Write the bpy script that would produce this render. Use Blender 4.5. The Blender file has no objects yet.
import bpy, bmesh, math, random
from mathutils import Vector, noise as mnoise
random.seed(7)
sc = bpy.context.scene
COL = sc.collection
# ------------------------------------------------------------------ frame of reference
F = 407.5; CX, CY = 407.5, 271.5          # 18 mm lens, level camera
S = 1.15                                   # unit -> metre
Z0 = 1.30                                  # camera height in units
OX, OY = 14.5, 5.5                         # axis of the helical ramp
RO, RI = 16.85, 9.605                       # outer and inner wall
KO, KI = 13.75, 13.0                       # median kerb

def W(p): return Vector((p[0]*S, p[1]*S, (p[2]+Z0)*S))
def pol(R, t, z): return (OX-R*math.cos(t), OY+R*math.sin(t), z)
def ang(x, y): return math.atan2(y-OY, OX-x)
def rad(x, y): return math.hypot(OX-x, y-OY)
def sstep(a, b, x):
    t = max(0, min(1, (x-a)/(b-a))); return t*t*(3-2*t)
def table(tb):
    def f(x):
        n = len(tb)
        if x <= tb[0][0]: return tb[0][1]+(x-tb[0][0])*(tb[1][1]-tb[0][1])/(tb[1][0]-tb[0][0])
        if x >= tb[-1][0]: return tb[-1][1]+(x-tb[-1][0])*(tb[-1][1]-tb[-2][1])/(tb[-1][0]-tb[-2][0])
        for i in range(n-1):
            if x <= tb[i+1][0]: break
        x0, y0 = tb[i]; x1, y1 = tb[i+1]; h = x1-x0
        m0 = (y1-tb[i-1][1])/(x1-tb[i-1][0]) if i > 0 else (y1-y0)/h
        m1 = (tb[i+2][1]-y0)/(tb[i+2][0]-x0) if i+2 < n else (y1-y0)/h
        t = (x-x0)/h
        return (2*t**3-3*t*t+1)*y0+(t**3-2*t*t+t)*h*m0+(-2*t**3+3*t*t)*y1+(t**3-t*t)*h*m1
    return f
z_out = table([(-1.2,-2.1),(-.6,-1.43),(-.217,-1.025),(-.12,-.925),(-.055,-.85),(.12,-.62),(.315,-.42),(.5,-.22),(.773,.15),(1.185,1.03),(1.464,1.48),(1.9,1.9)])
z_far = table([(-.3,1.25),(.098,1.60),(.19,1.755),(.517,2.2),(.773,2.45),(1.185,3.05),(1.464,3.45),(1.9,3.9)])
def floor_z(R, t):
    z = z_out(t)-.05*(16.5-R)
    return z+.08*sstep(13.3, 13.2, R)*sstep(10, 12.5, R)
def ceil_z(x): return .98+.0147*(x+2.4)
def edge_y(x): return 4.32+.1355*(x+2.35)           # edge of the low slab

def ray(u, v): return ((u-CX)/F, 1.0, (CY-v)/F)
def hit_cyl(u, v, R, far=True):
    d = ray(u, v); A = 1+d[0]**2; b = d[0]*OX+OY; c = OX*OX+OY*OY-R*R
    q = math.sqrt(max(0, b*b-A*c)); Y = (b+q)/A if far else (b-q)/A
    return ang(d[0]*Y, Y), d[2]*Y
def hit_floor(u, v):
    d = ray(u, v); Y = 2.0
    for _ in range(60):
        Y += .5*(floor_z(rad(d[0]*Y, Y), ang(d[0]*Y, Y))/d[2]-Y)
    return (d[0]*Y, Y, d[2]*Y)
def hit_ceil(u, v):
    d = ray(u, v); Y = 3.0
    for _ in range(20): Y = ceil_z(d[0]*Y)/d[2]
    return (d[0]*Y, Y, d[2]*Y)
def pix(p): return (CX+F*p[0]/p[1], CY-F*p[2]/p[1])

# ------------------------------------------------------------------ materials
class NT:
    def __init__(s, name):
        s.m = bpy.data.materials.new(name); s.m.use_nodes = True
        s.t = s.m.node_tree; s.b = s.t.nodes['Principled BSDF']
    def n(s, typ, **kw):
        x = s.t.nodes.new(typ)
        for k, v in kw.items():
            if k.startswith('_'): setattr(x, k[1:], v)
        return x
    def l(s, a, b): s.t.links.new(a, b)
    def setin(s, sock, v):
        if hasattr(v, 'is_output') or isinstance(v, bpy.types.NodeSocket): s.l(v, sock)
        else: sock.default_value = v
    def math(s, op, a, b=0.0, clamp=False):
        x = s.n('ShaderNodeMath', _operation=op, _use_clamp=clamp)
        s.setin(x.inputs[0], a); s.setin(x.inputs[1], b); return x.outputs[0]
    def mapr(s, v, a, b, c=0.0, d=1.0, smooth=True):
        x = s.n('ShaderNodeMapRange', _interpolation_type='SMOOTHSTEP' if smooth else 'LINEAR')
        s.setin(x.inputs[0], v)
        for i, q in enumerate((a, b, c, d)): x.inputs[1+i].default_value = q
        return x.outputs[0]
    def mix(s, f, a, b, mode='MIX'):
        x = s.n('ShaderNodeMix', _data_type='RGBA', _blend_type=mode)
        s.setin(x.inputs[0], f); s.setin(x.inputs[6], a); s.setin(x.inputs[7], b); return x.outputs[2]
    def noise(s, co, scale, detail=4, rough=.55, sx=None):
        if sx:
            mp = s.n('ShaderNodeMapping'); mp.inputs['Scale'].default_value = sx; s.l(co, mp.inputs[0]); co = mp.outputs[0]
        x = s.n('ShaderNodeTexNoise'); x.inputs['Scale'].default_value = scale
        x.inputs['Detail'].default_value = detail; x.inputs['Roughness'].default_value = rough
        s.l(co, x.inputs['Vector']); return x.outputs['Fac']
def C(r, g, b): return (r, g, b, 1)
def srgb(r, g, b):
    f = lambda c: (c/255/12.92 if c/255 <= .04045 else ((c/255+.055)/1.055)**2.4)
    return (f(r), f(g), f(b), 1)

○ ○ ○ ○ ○

_WHAT THE TASK REQUIRES:_ Each line from the top of the material above through the line with "KO, KI = 13.75, 13.0" must be echoed exactly, and no other line.

_OUTPUT FOR THIS EXERCISE:_
Write the bpy script that would produce this render. Use Blender 4.5. The Blender file has no objects yet.
import bpy, bmesh, math, random
from mathutils import Vector, noise as mnoise
random.seed(7)
sc = bpy.context.scene
COL = sc.collection
# ------------------------------------------------------------------ frame of reference
F = 407.5; CX, CY = 407.5, 271.5          # 18 mm lens, level camera
S = 1.15                                   # unit -> metre
Z0 = 1.30                                  # camera height in units
OX, OY = 14.5, 5.5                         # axis of the helical ramp
RO, RI = 16.85, 9.605                       # outer and inner wall
KO, KI = 13.75, 13.0                       # median kerb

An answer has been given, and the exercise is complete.